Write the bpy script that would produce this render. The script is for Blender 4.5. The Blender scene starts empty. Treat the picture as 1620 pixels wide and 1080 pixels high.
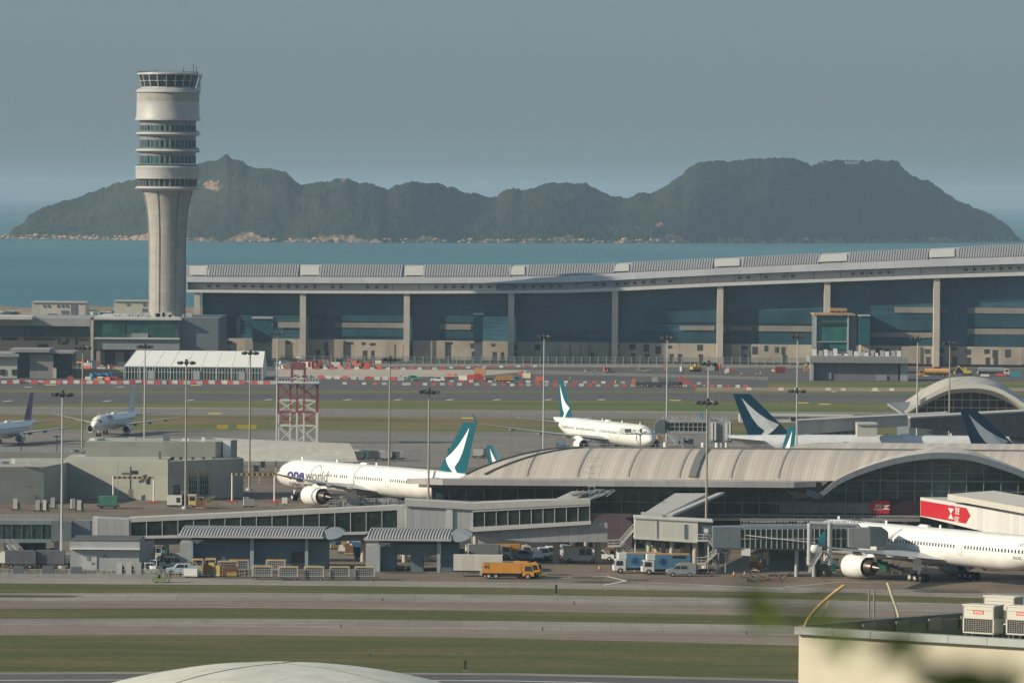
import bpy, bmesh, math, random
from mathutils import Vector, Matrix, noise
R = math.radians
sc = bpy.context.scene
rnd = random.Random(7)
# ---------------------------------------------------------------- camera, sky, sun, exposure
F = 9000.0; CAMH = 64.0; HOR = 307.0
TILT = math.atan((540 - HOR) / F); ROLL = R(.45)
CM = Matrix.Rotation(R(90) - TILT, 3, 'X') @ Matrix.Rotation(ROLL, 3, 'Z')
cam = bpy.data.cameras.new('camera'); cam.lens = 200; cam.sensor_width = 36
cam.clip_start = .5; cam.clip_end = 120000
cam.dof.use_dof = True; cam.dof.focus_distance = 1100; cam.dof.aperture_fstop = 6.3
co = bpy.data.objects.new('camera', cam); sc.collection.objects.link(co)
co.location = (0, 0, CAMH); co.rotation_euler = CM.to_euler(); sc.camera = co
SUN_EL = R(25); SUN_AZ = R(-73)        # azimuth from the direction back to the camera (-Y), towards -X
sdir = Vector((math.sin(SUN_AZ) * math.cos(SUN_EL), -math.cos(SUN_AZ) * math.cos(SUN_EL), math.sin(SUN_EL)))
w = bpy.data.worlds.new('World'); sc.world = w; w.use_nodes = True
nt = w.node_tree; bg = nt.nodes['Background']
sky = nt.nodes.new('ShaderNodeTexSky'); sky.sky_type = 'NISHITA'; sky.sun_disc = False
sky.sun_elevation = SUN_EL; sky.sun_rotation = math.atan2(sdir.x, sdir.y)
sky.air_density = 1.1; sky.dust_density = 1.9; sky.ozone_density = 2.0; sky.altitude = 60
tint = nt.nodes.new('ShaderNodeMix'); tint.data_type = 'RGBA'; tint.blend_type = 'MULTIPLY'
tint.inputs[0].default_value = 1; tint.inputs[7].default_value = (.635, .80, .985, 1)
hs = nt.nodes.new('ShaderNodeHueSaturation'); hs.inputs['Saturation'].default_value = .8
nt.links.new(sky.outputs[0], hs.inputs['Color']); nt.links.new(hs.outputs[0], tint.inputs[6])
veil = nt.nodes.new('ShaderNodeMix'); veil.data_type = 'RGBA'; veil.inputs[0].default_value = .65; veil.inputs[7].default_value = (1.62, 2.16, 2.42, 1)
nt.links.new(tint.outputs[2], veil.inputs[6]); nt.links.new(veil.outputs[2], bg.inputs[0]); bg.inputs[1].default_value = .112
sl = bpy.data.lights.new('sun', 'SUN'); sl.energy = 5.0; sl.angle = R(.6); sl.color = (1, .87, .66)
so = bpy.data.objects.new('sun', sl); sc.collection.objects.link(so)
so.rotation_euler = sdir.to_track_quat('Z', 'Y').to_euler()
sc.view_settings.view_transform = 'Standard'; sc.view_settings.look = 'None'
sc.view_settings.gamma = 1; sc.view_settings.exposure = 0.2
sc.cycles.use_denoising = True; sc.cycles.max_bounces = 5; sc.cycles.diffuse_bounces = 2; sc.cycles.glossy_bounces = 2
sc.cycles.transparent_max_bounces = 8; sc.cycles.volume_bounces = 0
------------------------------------
Short problem:
Produce an exact copy of each line of data, skipping embedded images.

Solution to this problem:
Write the bpy script that would produce this render. The script is for Blender 4.5. The Blender scene starts empty. Treat the picture as 1620 pixels wide and 1080 pixels high.
import bpy, bmesh, math, random
from mathutils import Vector, Matrix, noise
R = math.radians
sc = bpy.context.scene
rnd = random.Random(7)
# ---------------------------------------------------------------- camera, sky, sun, exposure
F = 9000.0; CAMH = 64.0; HOR = 307.0
TILT = math.atan((540 - HOR) / F); ROLL = R(.45)
CM = Matrix.Rotation(R(90) - TILT, 3, 'X') @ Matrix.Rotation(ROLL, 3, 'Z')
cam = bpy.data.cameras.new('camera'); cam.lens = 200; cam.sensor_width = 36
cam.clip_start = .5; cam.clip_end = 120000
cam.dof.use_dof = True; cam.dof.focus_distance = 1100; cam.dof.aperture_fstop = 6.3
co = bpy.data.objects.new('camera', cam); sc.collection.objects.link(co)
co.location = (0, 0, CAMH); co.rotation_euler = CM.to_euler(); sc.camera = co
SUN_EL = R(25); SUN_AZ = R(-73)        # azimuth from the direction back to the camera (-Y), towards -X
sdir = Vector((math.sin(SUN_AZ) * math.cos(SUN_EL), -math.cos(SUN_AZ) * math.cos(SUN_EL), math.sin(SUN_EL)))
w = bpy.data.worlds.new('World'); sc.world = w; w.use_nodes = True
nt = w.node_tree; bg = nt.nodes['Background']
sky = nt.nodes.new('ShaderNodeTexSky'); sky.sky_type = 'NISHITA'; sky.sun_disc = False
sky.sun_elevation = SUN_EL; sky.sun_rotation = math.atan2(sdir.x, sdir.y)
sky.air_density = 1.1; sky.dust_density = 1.9; sky.ozone_density = 2.0; sky.altitude = 60
tint = nt.nodes.new('ShaderNodeMix'); tint.data_type = 'RGBA'; tint.blend_type = 'MULTIPLY'
tint.inputs[0].default_value = 1; tint.inputs[7].default_value = (.635, .80, .985, 1)
hs = nt.nodes.new('ShaderNodeHueSaturation'); hs.inputs['Saturation'].default_value = .8
nt.links.new(sky.outputs[0], hs.inputs['Color']); nt.links.new(hs.outputs[0], tint.inputs[6])
veil = nt.nodes.new('ShaderNodeMix'); veil.data_type = 'RGBA'; veil.inputs[0].default_value = .65; veil.inputs[7].default_value = (1.62, 2.16, 2.42, 1)
nt.links.new(tint.outputs[2], veil.inputs[6]); nt.links.new(veil.outputs[2], bg.inputs[0]); bg.inputs[1].default_value = .112
sl = bpy.data.lights.new('sun', 'SUN'); sl.energy = 5.0; sl.angle = R(.6); sl.color = (1, .87, .66)
so = bpy.data.objects.new('sun', sl); sc.collection.objects.link(so)
so.rotation_euler = sdir.to_track_quat('Z', 'Y').to_euler()
sc.view_settings.view_transform = 'Standard'; sc.view_settings.look = 'None'
sc.view_settings.gamma = 1; sc.view_settings.exposure = 0.2
sc.cycles.use_denoising = True; sc.cycles.max_bounces = 5; sc.cycles.diffuse_bounces = 2; sc.cycles.glossy_bounces = 2
sc.cycles.transparent_max_bounces = 8; sc.cycles.volume_bounces = 0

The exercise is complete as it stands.